Exercise objective: Collect every line below that contains the word "part".

========

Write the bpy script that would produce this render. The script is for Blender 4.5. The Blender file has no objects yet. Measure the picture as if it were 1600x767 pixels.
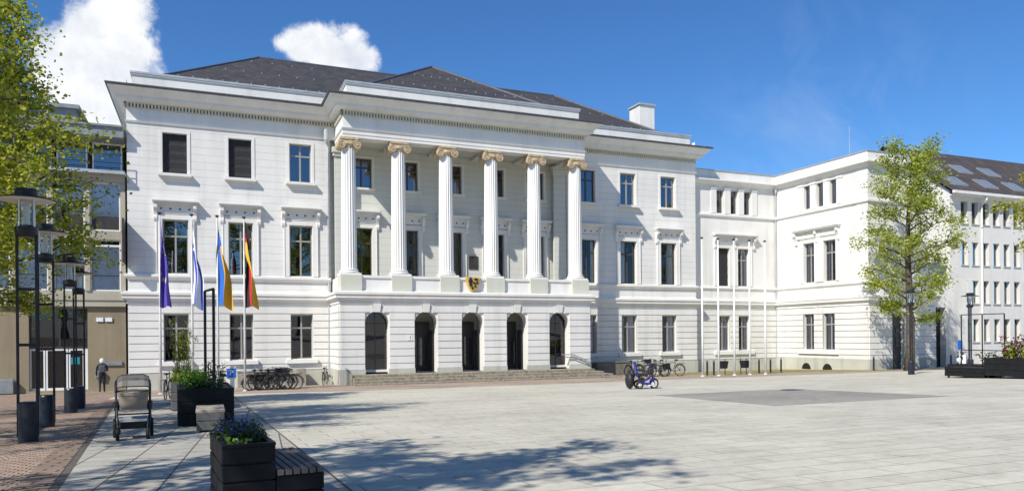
import bpy, bmesh, math, random
from mathutils import Vector, Matrix
R = math.radians
PI = math.pi
sc = bpy.context.scene
COL = sc.collection
rnd = random.Random(7)
SL = 0.0348                                   # the square rises gently away from the town hall


def gz(y):
    return -SL * y if y < 0 else 0.0


# ------------------------------------------------------------------ materials
def new_mat(name):
    m = bpy.data.materials.new(name)
    m.use_nodes = True
    nt = m.node_tree
    return m, nt, nt.nodes['Principled BSDF']


def N(nt, typ, **kw):
    n = nt.nodes.new(typ)
    for k, v in kw.items():
        if k.startswith('i_'):
            n.inputs[k[2:].replace('_', ' ')].default_value = v
        else:
            setattr(n, k, v)
    return n


def ramp(nt, fac, stops):
    r = nt.nodes.new('ShaderNodeValToRGB')
    els = r.color_ramp.elements
    while len(els) < len(stops):
        els.new(0.5)
    for e, (p, c) in zip(els, stops):
        e.position = p
        e.color = (c[0], c[1], c[2], 1)
    nt.links.new(fac, r.inputs[0])
    return r.outputs[0]


def math_n(nt, op, a, b=None, c=None):
    n = nt.nodes.new('ShaderNodeMath')
    n.operation = op
    for i, v in enumerate((a, b, c)):
        if v is None:
            continue
        if isinstance(v, (int, float)):
            n.inputs[i].default_value = v
        else:
            nt.links.new(v, n.inputs[i])
    return n.outputs[0]


def mixc(nt, fac, a, b, mode='MIX'):
    n = nt.nodes.new('ShaderNodeMix')
    n.data_type = 'RGBA'
    n.blend_type = mode
    for sock, v in ((n.inputs[0], fac), (n.inputs[6], a), (n.inputs[7], b)):
        if isinstance(v, (int, float)):
            sock.default_value = v
        elif isinstance(v, tuple):
            sock.default_value = (v[0], v[1], v[2], 1)
        else:
            nt.links.new(v, sock)
    return n.outputs[2]


def noise(nt, scale, detail=4, rough=0.55, vec=None, dist=0.0):
    n = N(nt, 'ShaderNodeTexNoise')
    n.inputs['Scale'].default_value = scale
    n.inputs['Detail'].default_value = detail
    n.inputs['Roughness'].default_value = rough
    n.inputs['Distortion'].default_value = dist
    if vec is None:
        vec = N(nt, 'ShaderNodeNewGeometry').outputs['Position']
    nt.links.new(vec, n.inputs['Vector'])
    return n.outputs['Fac']


def bump(nt, bsdf, h, strength=0.3, dist=0.02):
    b = N(nt, 'ShaderNodeBump')
    b.inputs['Strength'].default_value = strength
    b.inputs['Distance'].default_value = dist
    nt.links.new(h, b.inputs['Height'])
    nt.links.new(b.outputs[0], bsdf.inputs['Normal'])


def plain(name, col, rough=0.6, metal=0.0, var=0.12, scale=3.0, bumps=0.0, spec=0.5):
    m, nt, b = new_mat(name)
    lo = tuple(c * (1 - var) for c in col)
    hi = tuple(min(1, c * (1 + var)) for c in col)
    nz = noise(nt, scale)
    nt.links.new(ramp(nt, nz, [(0.3, lo), (0.7, hi)]), b.inputs['Base Color'])
    b.inputs['Roughness'].default_value = rough
    b.inputs['Metallic'].default_value = metal
    b.inputs['Specular IOR Level'].default_value = spec
    if bumps:
        bump(nt, b, noise(nt, scale * 14), bumps, 0.01)
    return m


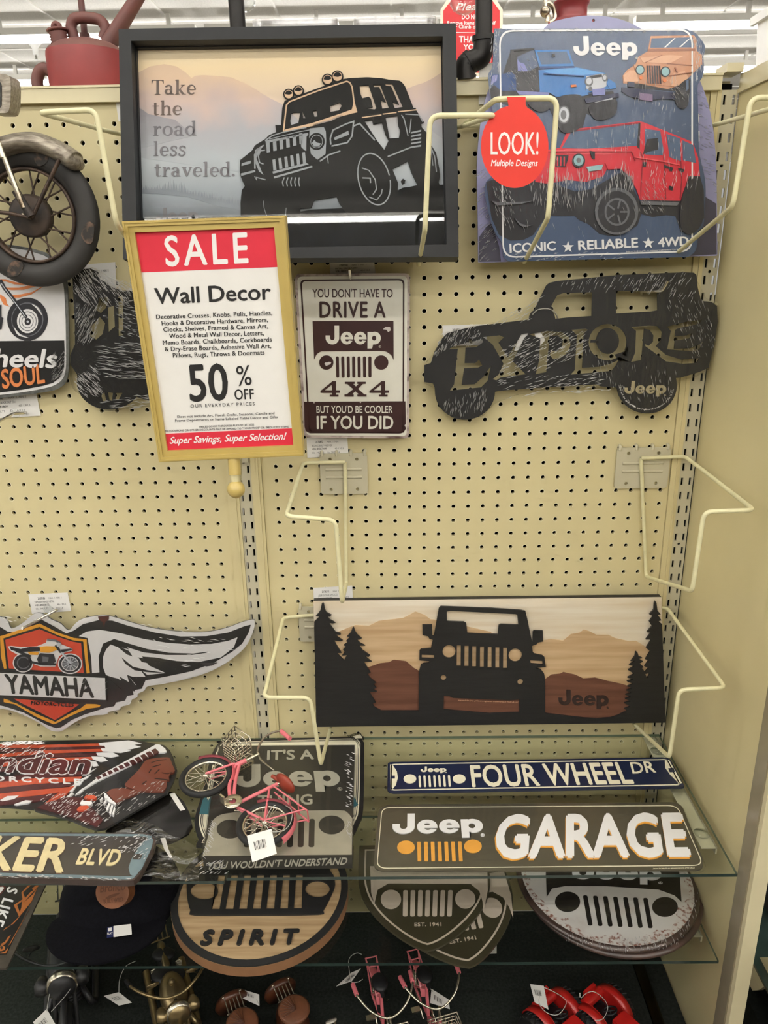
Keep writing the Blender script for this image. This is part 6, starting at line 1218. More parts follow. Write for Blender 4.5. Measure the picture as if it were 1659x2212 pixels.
# round white signs
def disc_sign(z, off, label, top):
    pl = flat(*c('D8', '1070 200')[0], z); p0_ = flat(*c('D8', '1070 200')[0], ZS2+.024); cx_, cy_, rr = circ3(p0_, c('D8', '735 92 1130 332 1400 120'))
    cx_ += off[0]; cy_ += off[1]
    r = root('round_sign', label, 'sign', pl.M(), 'round rusty-edged signs')
    edge = mat('domed_rust_edge', (86, 64, 56), .35, 0, 0, 30, .05, col2=(54, 42, 40), coat=.4)
    face = mat('worn_white_face', (228, 226, 222), .3, 0, 0, 14, coat=.4, col2=(206, 196, 190), thr=(.30, .48))
    mb = MB(); T_ = Matrix.Translation(pl.W(cx_, cy_)); mb.lathe(T_, [(0, -.0085), (rr-.002, -.0085), (rr+.0015, -.006), (rr+.001, -.002), (rr-.006, 0), (0, 0)], edge, 64); mb.build('panel', r)
    if not top: return r
    mb = MB(); disc_slab(pl, cx_, cy_, rr-.007, face, 0, .0006, mb=mb); mb.build('face', r)
    sp = MB(); rg = [(cx_+math.cos(t*.0785)*(rr-.012-random.random()**2*.024), cy_+math.sin(t*.0785)*(rr-.012-random.random()**2*.024)) for t in range(80)]; sp.loc(pl, [ell(cx_, cy_, rr-.007, n=80), rg], 0, .0008, mat('rust_speckled', (226, 222, 218), .35, 0, 0, 160, coat=.4, col2=(150, 104, 90), thr=(.36, .5))); sp.build('rust_stain', r)
    e = MB(); bk2 = mat('sign_ink_black', (34, 32, 30), .4, 0, .1, 60)
    e.p(pl, c('D8', '826 -40 1318 -20 1330 60 1336 152 1310 128 1250 106 1050 93 900 93 852 102 832 134'), bk2, .0006, .0010)
    for x, y, a, b in ((910, 152, 47, 38), (1274, 171, 48, 37)): e.p(pl, c('D8', ' '.join('%f %f' % t for t in ell(x, y, a, b))), bk2, .0006, .0010)
    for i in range(7): e.p(pl, rnd(c('D8', '%f %f %f %f %f %f %f %f' % (967+i*37.5, 128+i*1.6, 984+i*37.5, 128+i*1.6, 1004+i*37.5, 240+i*1.6, 987+i*37.5, 241+i*1.6)), 4), bk2, .0006, .0010)
    e.build('grille_emblem', r); tx = MB(); logo(tx, pl, *c('D8', '925 66 1262 72 930 0'), wht, .0010, .0014); tx.build('lettering', r)
    wb = MB(); wb.lathe(Matrix.Translation(pl.W(cx_, cy_)), [(0, .0025), (rr-.004, .002), (rr+.002, -.002), (rr+.0025, -.007)], film('shrink_wrap_dome', .015, .1, (20, 20, 20), 1., .7), 48); wb.build('plastic_wrap', r)
    ring_ = [pxof(pl, p) for p in ell(cx_, cy_, rr-.002, n=60)]
    folds(r, pl, .0022, [('920 255 1100 310 1300 290 1370 180 1400 110 1400 190 1320 320 1120 345 900 300', 75, 120, 9, 1.1), ('1100 290 1300 270 1290 300 1120 322', 80, 60, 8, 1.2)], key='D8')
    return r
disc_sign(ZS2+.0105, (.004, -.012), 'rust-edged round sign, lower of the stack under the white grille sign', False)
disc_sign(ZS2+.0210, (.0, .0), 'round white sign with black vehicle grille and rusty edge, on top of its stack', True)
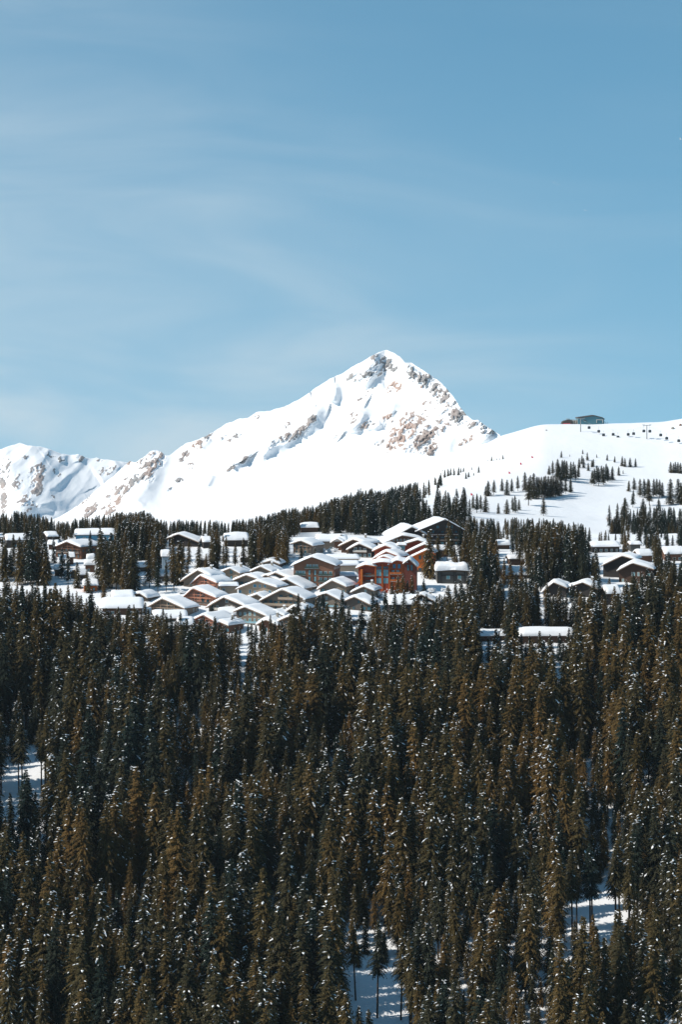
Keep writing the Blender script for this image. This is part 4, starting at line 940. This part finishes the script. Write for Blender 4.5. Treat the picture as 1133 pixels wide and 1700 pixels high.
LIM1 = ([-150,0,60,120,160,175,240,300,345,420,470,495,540,600,640,700,760,800,900,960,1030,1060,1133,1280],[965,968,975,978,1002,1012,1016,1030,1034,1042,1040,1008,1012,1018,1012,1000,988,968,978,990,992,962,948,940])
LIM2 = ([690,740,780,850,907,960,1000,1040,1133,1280],[846,848,859,857,858,865,880,868,866,866])
LIM3 = ([-100,0,30,60,100,140,180,200,240,270,300,340,400,440,480,520],[850,850,846,850,862,856,851,848,846,862,860,862,860,853,842,838])
LIM4 = ([430,480,520,545,580,600,640,665,700,735,765],[854,841,836,828,817,808,809,803,797,786,780])
def scatter(px0, px1, d0, d1, sp, accept):
    """jittered grid over the hillside"""
    outp = []; d = d0
    while d < d1:
        step = sp * F / d; p = px0 + rnd.random() * step
        while p < px1:
            q = p + rnd.gauss(0, .33) * step; dd = d + rnd.gauss(0, .33) * sp
            if accept is None or accept(q, dd): outp.append((q, dd))
            p += step
        d += sp * .9
    return outp
def fit(px, d, H, lim, jit):
    y = gpy(px, d); L = np.interp(px, lim[0], lim[1]) + (abs(rnd.gauss(0, jit)) if lim is not LIM1 else rnd.gauss(3, jit)); top = y - H * F / d
    return H if top >= L else (y - L) * d / F
# lower forest
KEEP = [(a, b, c, e - 16 if e > 1008 and e - b > 22 else e, dk) for a, b, c, e, dk in KEEP]
lower = []
for px, d in scatter(-70, 1205, 600, 1030, 5.7, None):
    k = rnd.randrange(7); H = PROT[k][0] * rnd.choice((rnd.uniform(.5, .8), rnd.uniform(.8, 1.2), rnd.uniform(.85, 1.2)))
    x = (px - CX) * d / F
    cm = float(fbm(x / 17 + 5, d / 24 + 9, 3)); H *= .62 + .62 * float(sstep(.36, .58, cm))
    if rnd.random() < .14: k = 7; H = rnd.uniform(6, 15)
    if cm < .40 and d < 960 and rnd.random() < .12: continue
    h2 = fit(px, d, H, LIM1, 11)
    if h2 < H * .3 or h2 < 6: continue
    if h2 < 13: k = 7
    if in_clear_ground(px, d): continue
    if hits_keep(px, d, h2, k, CLEARD, .22 if 780 < px < 965 and gpy(px, d) < 1180 else .5) if gpy(px, d) > 1120 or px > 700 else hits_keep(px, d, h2, k, CLEARD, 1.1):
        k = 8; h2 = fit(px, d, PROT[8][0] * rnd.uniform(.85, 1.1), LIM1, 7)
        if d > 970 or h2 < 18 or hits_keep(px, d, h2, k, CLEARD, .22 if 780 < px < 965 and gpy(px, d) < 1180 else .7): continue
    if gpy(px, d) - h2 * F / d > 1712: continue
    lower.append((px, d, h2, k, rnd.random() * 6.28, tone_of(px, d)))
lower.sort(key=lambda t: t[1])
inframe = [t for t in lower if -12 < t[0] < 1145]
near = sorted(inframe, key=lambda t: -(min(1700, gpy(t[0], t[1])) - (gpy(t[0], t[1]) - t[2] * F / t[1])) * F / t[1])
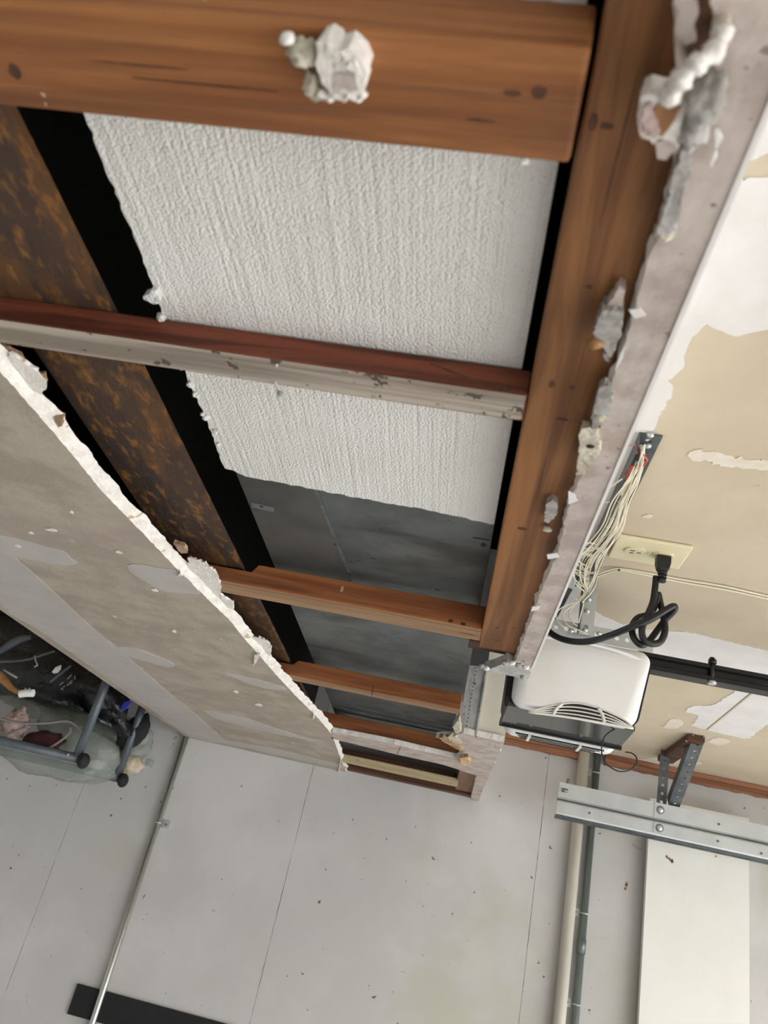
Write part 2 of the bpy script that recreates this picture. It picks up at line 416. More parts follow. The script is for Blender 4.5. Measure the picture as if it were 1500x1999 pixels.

========

Written response:
Keep writing the Blender script for this image. This is part 6, starting at line 1218. More parts follow. Write for Blender 4.5. Measure the picture as if it were 1659x2212 pixels.
Keep writing the Blender script for this image. This is part 4, starting at line 940. This part finishes the script. Write for Blender 4.5. Treat the picture as 1133 pixels wide and 1700 pixels high.
Write part 2 of the bpy script that recreates this picture. It picks up at line 416. More parts follow. The script is for Blender 4.5. Measure the picture as if it were 1500x1999 pixels.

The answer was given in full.